La cour constitutionnelle a déjà dissous près d'une demi-douzaine de partis ces dernières années en commençant par deux partis de l’ancien Premier ministre déchu Thaksin Shinawatra, le Thai Rak Thai en 2007 et le Palang Prachachon en 2008, avant de destituer en 2014 la sœur de ce dernier, Yingluck Shinawatra, de son poste de Premier ministre, quelques jours avant le coup d’Etat mené par Prayuth Chan-O-Cha contre le gouvernement de celle-ci. En mars dernier, a deux semaines des élections tant attendues, la Cour a également dissout le parti Thai Raksa Chart, un important élément du dispositif politique du clan Shinawatra, pour avoir intégré sur ses listes la sœur du roi.
Le mois dernier, la Cour constitutionnelle a retiré à Thanathorn son mandat de député pour avoir détenu des actions dans une société de médias au moment de l'enregistrement de sa candidature aux élections. Thanathorn a contesté la décision.

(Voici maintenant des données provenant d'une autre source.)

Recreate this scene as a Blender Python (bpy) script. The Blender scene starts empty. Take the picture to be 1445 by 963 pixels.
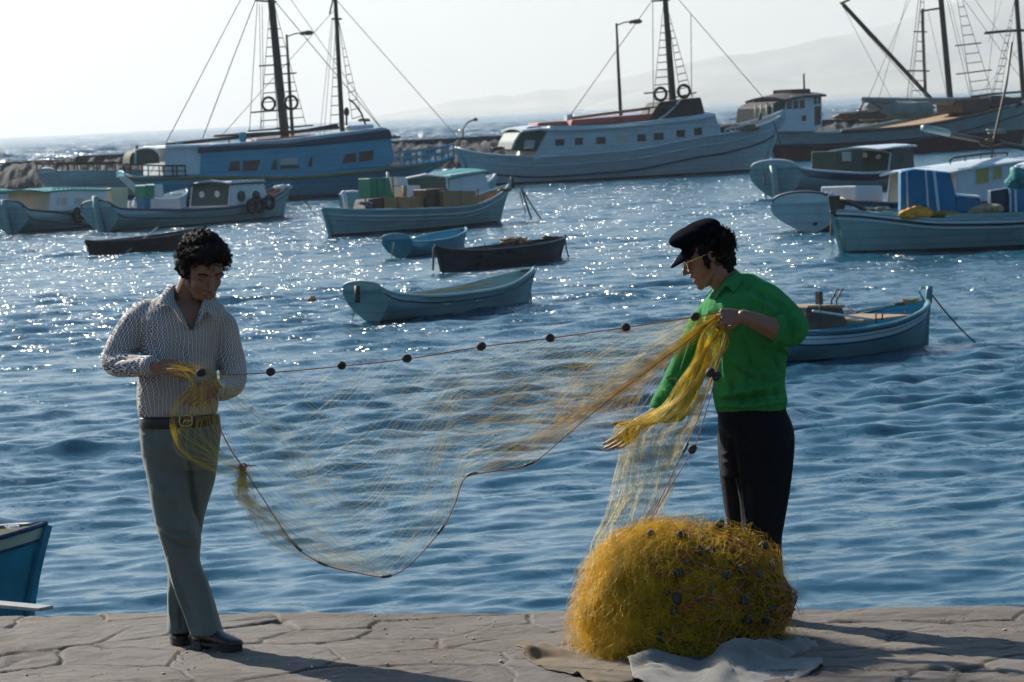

Dans la foule samedi, se trouvaient des manifestants "chemises rouges", partisans de Thaksin Shinawatra, qui s'étaient affrontés à Bangkok avec les "chemises jaunes" inféodés à l’establishment conservateur gravitant autour du palais et de l'armée.
Nouvelle génération
Mais il y avait des manifestants anti-gouvernement plus jeunes, dont beaucoup ont avoué participer à leur premier rassemblement de protestation.
"Il est temps", a déclaré Pantipa Tiakhome, 30 ans, employée de bureau. "Ils ont tout fait pour empêcher la démocratie de s'épanouir."
"Aujourd'hui est une démonstration de force afin que d'autres nous rejoignent dans l’avenir. Nous sommes ici aujourd'hui en mode test. Prayuth, n’aie pas peur, pas encore. Le mois prochain ce sera pour de vrai", a déclaré Thanathorn lors de la manifestation.
Selon une porte-parole du parti, plus de 10.000 personnes auraient rejoint la manifestation. Les autorités n'ont pas donné d'estimation.
Beaucoup ont fait le fameux salut à trois doigts inspiré du film The Hunger Games et symbolisant la résistance de l'ex junte.
Les opposants au gouvernement prévoient également une "Course contre la dictature" le 12 janvier.
Thanathorn a signé samedi un accord avec six partis d'opposition pour faire pression afin de modifier la Constitution élaborée avant les élections par la junte.
Il a également gagné leur soutien pour la manifestation.
Parmi ces partis se trouve le Pheu Thai, lié à Thaksin Shinawatra, qui vit en exil depuis son éviction en 2006.
Le Pheu Thai a remporté le plus grand nombre de sièges à la chambre basse, mais a adopté une approche plus discrète pour contester le gouvernement que le jeune Anakot Mai, qui s'est classé troisième aux élections.
Le parti Palang Pracharat, le parti pro-militaire formé l'an dernier par des membres du cabinet de la junte, est arrivé deuxième. Prayuth Chan-O-Cha a déclaré vendredi aux journalistes qu'il n'était pas approprié d'organiser une manifestation vers la fin de l'année.